◆ Set exercise ◆
Would you quote the material below from its first line through the line containing "merged_wood('woodland', 'scattered dark", exactly and with both ends included?

◆ Data provided ◆
--

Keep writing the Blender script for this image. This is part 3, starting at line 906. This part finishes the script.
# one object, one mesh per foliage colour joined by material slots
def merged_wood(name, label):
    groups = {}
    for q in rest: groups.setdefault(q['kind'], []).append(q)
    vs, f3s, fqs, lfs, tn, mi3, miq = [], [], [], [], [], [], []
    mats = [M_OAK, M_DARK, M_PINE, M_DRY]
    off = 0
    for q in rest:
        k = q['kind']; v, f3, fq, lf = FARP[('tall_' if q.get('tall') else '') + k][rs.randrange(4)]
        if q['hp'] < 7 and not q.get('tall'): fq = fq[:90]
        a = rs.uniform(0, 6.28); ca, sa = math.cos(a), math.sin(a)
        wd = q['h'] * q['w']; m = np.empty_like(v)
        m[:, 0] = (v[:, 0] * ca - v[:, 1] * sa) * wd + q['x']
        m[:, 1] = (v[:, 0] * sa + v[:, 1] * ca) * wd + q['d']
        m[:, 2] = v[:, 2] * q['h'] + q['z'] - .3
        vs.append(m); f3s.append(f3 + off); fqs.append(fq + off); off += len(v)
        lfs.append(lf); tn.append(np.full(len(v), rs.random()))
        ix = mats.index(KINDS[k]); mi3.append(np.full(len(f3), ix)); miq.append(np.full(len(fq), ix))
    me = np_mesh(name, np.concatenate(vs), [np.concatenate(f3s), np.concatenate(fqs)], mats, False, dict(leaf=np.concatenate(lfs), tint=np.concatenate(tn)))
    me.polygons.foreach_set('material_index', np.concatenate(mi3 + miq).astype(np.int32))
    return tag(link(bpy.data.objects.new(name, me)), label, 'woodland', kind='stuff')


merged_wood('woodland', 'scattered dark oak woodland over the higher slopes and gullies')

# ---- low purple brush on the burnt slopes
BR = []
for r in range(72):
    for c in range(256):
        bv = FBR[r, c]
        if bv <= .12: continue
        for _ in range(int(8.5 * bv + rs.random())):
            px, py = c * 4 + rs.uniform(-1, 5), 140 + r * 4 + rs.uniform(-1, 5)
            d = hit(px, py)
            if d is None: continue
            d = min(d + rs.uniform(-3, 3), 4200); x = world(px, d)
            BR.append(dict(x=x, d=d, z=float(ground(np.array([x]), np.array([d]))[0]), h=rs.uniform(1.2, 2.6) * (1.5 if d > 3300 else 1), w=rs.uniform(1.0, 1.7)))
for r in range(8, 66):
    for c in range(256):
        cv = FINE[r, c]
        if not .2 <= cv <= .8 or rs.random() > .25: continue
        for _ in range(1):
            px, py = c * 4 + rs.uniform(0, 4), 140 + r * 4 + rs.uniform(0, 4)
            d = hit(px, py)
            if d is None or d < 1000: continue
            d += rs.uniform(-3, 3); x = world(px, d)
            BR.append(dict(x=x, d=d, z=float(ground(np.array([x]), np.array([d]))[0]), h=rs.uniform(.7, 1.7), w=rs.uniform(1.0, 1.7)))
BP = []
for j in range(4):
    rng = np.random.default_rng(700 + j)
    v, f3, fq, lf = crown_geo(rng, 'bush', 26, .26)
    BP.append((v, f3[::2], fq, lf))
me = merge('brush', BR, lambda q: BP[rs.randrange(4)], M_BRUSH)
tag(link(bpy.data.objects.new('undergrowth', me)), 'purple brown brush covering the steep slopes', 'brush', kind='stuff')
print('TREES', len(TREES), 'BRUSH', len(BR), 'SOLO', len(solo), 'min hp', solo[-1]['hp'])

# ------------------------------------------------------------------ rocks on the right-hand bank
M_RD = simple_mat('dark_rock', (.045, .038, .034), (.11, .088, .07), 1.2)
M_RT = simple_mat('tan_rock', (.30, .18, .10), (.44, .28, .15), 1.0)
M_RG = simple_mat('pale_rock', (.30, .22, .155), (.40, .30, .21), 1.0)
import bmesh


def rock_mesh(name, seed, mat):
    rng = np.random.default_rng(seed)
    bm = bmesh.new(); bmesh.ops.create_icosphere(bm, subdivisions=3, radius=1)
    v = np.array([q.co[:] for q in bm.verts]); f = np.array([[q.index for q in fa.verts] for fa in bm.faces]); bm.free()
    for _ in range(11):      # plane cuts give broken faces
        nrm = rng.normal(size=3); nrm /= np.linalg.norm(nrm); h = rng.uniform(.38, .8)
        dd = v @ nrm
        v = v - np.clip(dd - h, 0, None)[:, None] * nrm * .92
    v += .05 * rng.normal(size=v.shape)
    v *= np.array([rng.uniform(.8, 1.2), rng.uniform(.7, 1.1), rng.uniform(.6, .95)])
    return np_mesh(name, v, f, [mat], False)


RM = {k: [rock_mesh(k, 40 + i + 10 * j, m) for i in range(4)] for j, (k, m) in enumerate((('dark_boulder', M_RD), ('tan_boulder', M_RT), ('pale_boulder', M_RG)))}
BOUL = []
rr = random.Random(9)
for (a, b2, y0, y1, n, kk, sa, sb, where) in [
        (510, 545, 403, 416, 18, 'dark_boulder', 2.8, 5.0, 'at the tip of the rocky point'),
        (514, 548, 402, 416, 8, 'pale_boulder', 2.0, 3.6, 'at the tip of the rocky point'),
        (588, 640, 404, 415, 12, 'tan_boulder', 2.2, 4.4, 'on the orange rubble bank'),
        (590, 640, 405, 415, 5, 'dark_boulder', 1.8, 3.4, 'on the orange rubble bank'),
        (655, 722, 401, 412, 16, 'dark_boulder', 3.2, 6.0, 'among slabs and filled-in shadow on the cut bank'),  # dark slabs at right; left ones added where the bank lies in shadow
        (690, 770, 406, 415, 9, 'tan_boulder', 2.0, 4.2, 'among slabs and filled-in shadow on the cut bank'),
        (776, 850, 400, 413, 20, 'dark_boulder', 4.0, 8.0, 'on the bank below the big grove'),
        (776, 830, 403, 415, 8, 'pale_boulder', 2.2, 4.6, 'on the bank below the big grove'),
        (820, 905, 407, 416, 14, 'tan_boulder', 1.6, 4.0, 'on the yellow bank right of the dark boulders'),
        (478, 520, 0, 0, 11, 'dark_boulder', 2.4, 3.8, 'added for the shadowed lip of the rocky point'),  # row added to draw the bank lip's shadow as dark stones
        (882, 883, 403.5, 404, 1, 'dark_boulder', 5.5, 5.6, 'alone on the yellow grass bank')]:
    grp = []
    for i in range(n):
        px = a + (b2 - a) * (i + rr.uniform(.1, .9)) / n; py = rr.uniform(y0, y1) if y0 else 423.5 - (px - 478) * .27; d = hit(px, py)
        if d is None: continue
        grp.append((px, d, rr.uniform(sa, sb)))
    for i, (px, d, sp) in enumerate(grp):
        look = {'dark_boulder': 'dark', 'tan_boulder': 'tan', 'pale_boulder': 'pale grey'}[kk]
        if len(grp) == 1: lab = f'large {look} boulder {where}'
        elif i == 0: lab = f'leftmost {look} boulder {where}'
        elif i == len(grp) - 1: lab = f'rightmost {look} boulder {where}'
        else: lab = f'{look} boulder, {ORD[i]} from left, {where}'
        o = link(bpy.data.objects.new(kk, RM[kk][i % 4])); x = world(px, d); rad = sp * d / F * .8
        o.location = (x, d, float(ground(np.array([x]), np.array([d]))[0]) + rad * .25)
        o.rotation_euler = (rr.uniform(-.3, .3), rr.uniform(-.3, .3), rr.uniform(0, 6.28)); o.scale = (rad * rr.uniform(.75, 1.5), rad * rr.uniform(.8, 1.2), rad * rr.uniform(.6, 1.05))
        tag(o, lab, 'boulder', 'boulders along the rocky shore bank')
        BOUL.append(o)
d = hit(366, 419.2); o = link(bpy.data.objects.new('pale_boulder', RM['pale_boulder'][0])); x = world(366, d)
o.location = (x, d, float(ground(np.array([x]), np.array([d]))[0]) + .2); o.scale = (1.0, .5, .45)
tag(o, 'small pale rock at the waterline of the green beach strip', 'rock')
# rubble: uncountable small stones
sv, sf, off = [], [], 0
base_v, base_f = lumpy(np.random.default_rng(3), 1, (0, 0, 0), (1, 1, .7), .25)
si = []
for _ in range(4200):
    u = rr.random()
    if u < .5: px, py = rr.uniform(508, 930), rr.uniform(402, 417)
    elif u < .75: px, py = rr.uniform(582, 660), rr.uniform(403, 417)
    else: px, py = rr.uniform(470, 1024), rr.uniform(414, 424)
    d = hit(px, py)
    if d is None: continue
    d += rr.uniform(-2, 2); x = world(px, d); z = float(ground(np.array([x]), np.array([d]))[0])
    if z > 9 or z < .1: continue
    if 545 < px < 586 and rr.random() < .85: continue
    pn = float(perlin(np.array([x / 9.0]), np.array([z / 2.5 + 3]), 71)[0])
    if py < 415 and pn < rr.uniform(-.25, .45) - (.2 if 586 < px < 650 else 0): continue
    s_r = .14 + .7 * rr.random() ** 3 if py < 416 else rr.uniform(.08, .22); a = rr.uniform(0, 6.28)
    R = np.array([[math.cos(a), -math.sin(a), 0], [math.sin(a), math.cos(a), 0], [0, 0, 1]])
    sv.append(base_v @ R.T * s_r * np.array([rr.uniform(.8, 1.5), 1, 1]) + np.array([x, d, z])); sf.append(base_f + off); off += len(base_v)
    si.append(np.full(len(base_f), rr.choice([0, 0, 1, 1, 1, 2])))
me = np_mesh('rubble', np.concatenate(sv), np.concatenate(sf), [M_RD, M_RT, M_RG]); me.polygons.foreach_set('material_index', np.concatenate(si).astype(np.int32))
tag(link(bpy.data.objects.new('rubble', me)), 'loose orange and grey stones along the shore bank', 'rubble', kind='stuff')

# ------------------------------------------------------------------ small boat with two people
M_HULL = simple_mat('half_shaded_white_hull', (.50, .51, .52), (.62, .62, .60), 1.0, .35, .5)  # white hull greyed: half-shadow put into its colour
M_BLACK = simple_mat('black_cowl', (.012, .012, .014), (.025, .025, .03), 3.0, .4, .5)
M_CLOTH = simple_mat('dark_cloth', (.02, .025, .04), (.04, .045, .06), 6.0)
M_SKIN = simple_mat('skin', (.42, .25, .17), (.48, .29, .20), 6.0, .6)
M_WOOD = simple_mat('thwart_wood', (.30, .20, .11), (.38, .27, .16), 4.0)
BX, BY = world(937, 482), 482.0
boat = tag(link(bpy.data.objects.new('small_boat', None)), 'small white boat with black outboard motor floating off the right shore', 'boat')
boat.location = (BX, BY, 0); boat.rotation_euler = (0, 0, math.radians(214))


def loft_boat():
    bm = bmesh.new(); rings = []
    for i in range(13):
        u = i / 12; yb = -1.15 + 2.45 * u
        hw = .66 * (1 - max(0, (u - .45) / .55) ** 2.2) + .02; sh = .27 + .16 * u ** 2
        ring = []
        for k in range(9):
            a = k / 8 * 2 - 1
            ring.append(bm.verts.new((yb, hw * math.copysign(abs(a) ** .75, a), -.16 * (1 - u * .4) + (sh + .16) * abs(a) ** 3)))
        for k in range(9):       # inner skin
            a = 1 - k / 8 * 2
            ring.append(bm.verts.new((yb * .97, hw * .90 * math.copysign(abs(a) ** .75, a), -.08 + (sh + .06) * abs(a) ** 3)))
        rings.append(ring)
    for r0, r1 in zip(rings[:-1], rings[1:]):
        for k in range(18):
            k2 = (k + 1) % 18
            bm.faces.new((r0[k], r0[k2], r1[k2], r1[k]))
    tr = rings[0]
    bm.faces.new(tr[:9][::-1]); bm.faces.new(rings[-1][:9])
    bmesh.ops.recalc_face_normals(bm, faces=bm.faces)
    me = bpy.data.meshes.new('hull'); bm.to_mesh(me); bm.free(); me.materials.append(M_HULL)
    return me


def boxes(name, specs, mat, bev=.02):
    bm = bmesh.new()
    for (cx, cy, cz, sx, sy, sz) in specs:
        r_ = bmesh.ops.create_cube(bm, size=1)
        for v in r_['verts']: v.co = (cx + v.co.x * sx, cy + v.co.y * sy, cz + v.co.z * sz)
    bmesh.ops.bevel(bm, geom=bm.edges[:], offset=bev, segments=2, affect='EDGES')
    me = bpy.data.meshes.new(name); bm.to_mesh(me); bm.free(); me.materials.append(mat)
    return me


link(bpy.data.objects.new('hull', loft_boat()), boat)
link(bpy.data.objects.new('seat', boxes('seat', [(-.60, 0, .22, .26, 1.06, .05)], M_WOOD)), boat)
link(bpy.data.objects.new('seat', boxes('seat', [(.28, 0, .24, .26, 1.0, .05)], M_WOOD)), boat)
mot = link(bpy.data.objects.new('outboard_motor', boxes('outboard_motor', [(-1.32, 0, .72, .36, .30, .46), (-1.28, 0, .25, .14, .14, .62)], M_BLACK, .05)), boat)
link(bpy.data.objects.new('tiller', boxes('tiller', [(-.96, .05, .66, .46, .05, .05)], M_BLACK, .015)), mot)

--

◆ Task answer ◆
Keep writing the Blender script for this image. This is part 3, starting at line 906. This part finishes the script.
# one object, one mesh per foliage colour joined by material slots
def merged_wood(name, label):
    groups = {}
    for q in rest: groups.setdefault(q['kind'], []).append(q)
    vs, f3s, fqs, lfs, tn, mi3, miq = [], [], [], [], [], [], []
    mats = [M_OAK, M_DARK, M_PINE, M_DRY]
    off = 0
    for q in rest:
        k = q['kind']; v, f3, fq, lf = FARP[('tall_' if q.get('tall') else '') + k][rs.randrange(4)]
        if q['hp'] < 7 and not q.get('tall'): fq = fq[:90]
        a = rs.uniform(0, 6.28); ca, sa = math.cos(a), math.sin(a)
        wd = q['h'] * q['w']; m = np.empty_like(v)
        m[:, 0] = (v[:, 0] * ca - v[:, 1] * sa) * wd + q['x']
        m[:, 1] = (v[:, 0] * sa + v[:, 1] * ca) * wd + q['d']
        m[:, 2] = v[:, 2] * q['h'] + q['z'] - .3
        vs.append(m); f3s.append(f3 + off); fqs.append(fq + off); off += len(v)
        lfs.append(lf); tn.append(np.full(len(v), rs.random()))
        ix = mats.index(KINDS[k]); mi3.append(np.full(len(f3), ix)); miq.append(np.full(len(fq), ix))
    me = np_mesh(name, np.concatenate(vs), [np.concatenate(f3s), np.concatenate(fqs)], mats, False, dict(leaf=np.concatenate(lfs), tint=np.concatenate(tn)))
    me.polygons.foreach_set('material_index', np.concatenate(mi3 + miq).astype(np.int32))
    return tag(link(bpy.data.objects.new(name, me)), label, 'woodland', kind='stuff')


merged_wood('woodland', 'scattered dark oak woodland over the higher slopes and gullies')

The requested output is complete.